_To be done_
Repeat exactly the lines between and including those that contain "Recreate this scene" and "rnd = random.Random(11)". Output no other line.

§ §

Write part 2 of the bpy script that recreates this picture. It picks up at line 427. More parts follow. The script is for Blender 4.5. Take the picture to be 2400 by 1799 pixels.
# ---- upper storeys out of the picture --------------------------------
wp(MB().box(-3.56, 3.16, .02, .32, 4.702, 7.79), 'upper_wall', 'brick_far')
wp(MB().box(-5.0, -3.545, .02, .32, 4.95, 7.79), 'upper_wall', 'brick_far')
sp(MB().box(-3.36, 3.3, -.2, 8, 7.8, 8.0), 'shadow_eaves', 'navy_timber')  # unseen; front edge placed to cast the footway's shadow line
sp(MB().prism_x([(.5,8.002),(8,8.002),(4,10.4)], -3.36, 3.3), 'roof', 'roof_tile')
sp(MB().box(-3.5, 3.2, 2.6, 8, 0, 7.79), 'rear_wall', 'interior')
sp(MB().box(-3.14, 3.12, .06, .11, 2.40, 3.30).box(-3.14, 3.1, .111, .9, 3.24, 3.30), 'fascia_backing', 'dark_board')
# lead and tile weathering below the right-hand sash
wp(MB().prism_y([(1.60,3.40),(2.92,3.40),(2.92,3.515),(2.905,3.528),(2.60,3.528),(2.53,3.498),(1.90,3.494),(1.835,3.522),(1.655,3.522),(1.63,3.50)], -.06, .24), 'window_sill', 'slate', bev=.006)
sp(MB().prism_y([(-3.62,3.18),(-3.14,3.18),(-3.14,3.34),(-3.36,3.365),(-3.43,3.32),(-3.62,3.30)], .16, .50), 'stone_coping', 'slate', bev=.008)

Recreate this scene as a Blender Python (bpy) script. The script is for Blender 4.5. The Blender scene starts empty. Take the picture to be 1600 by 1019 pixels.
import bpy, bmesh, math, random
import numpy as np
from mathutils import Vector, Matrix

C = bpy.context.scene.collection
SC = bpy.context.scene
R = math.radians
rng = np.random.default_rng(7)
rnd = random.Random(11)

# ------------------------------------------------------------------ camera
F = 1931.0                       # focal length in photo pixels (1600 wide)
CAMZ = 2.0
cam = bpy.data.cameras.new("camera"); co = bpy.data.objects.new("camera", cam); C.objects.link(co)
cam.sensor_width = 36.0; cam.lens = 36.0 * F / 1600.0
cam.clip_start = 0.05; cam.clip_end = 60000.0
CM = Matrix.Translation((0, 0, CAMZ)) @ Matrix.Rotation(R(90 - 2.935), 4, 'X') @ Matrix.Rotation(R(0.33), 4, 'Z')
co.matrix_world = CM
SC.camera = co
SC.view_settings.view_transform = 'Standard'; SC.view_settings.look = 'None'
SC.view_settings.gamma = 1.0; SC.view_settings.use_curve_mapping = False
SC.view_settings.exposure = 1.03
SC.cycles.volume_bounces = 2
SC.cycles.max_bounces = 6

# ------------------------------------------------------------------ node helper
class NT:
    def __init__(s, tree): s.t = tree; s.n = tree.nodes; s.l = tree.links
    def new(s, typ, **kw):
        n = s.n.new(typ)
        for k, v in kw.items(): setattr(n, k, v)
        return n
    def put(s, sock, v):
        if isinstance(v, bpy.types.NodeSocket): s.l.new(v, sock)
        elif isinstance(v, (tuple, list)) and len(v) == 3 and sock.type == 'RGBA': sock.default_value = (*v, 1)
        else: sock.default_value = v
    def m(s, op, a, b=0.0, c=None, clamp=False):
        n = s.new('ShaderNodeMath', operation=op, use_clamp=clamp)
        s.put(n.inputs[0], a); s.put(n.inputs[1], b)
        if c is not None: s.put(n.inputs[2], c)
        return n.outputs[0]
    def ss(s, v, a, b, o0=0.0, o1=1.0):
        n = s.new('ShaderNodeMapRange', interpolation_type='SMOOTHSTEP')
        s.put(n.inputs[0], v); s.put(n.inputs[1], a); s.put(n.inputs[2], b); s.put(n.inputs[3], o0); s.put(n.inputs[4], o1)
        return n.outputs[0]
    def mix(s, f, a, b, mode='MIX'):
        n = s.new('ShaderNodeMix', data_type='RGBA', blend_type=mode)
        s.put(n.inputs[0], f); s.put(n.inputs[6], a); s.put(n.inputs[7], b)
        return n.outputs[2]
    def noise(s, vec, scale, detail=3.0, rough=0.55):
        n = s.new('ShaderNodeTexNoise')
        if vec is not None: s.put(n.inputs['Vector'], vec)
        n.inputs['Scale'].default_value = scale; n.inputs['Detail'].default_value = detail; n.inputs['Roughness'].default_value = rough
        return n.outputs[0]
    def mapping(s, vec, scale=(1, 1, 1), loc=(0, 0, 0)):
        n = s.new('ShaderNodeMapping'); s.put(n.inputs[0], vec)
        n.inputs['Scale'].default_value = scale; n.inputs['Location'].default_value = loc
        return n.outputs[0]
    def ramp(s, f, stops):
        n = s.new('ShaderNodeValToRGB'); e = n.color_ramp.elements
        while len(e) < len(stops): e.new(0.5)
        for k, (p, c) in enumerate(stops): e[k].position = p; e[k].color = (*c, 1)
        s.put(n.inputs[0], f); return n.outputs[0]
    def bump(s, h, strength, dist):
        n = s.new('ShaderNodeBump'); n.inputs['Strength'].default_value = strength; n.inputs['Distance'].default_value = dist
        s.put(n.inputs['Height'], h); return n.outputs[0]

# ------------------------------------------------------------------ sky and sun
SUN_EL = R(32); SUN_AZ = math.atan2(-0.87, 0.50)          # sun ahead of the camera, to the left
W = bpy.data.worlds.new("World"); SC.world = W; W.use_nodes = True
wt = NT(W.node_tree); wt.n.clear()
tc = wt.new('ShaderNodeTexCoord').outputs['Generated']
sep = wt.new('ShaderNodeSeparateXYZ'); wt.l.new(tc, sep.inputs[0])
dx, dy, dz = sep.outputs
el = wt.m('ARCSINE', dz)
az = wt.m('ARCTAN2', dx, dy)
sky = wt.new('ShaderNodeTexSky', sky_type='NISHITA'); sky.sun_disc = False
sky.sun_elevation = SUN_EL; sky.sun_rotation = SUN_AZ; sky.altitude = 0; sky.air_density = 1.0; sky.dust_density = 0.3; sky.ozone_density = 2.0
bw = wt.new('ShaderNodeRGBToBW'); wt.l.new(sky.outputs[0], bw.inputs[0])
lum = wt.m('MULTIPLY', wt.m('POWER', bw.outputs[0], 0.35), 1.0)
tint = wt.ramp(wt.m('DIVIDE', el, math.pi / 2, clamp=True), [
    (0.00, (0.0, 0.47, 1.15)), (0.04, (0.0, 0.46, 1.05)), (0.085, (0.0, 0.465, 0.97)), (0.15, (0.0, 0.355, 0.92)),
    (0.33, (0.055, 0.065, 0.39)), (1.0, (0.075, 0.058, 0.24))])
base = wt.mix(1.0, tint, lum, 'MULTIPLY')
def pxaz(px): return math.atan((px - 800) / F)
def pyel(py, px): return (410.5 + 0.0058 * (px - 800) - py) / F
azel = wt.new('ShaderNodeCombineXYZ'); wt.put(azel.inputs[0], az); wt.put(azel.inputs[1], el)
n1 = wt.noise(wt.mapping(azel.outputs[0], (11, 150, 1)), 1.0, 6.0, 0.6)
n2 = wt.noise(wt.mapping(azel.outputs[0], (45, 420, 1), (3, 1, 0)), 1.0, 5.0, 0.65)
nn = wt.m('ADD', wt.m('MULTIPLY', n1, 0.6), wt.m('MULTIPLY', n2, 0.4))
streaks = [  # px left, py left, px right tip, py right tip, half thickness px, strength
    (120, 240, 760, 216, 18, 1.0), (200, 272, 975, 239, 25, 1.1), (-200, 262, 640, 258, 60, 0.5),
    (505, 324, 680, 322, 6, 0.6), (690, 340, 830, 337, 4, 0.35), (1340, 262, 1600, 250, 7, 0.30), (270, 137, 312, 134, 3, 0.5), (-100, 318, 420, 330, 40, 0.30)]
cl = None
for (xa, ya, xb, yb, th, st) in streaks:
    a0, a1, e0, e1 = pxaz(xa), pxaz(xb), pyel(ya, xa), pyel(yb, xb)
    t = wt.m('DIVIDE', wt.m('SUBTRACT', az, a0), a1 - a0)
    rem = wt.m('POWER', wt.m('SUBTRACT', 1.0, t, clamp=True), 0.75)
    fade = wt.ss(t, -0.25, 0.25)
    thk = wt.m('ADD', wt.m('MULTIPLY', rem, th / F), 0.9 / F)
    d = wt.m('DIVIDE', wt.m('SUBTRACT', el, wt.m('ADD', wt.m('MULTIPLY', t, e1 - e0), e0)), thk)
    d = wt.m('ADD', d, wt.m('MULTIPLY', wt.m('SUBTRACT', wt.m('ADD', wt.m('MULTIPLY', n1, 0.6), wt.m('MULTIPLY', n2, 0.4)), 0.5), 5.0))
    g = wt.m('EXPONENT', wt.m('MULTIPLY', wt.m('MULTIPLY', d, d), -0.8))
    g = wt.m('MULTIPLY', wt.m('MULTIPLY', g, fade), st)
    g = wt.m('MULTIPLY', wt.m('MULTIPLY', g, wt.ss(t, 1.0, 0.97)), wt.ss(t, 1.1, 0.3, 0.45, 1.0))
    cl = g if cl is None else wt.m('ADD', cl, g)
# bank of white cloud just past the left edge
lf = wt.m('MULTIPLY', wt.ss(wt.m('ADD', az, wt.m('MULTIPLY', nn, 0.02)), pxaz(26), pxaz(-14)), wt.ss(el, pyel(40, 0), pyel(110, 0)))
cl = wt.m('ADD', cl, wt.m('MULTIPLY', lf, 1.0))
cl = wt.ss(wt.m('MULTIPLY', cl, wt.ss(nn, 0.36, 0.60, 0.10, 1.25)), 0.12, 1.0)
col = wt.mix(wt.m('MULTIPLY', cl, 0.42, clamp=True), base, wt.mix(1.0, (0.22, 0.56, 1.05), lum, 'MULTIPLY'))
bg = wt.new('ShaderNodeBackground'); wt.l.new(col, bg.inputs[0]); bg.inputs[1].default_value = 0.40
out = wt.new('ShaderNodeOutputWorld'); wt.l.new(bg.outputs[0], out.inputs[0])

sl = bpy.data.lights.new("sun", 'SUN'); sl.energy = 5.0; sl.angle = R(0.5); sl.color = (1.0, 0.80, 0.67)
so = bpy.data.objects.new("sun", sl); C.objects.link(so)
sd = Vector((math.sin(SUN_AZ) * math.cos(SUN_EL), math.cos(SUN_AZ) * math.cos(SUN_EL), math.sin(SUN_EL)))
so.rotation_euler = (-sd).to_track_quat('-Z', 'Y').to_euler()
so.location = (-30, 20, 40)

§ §

_Solution to the exercise_
Recreate this scene as a Blender Python (bpy) script. The script is for Blender 4.5. The Blender scene starts empty. Take the picture to be 1600 by 1019 pixels.
import bpy, bmesh, math, random
import numpy as np
from mathutils import Vector, Matrix

C = bpy.context.scene.collection
SC = bpy.context.scene
R = math.radians
rng = np.random.default_rng(7)
rnd = random.Random(11)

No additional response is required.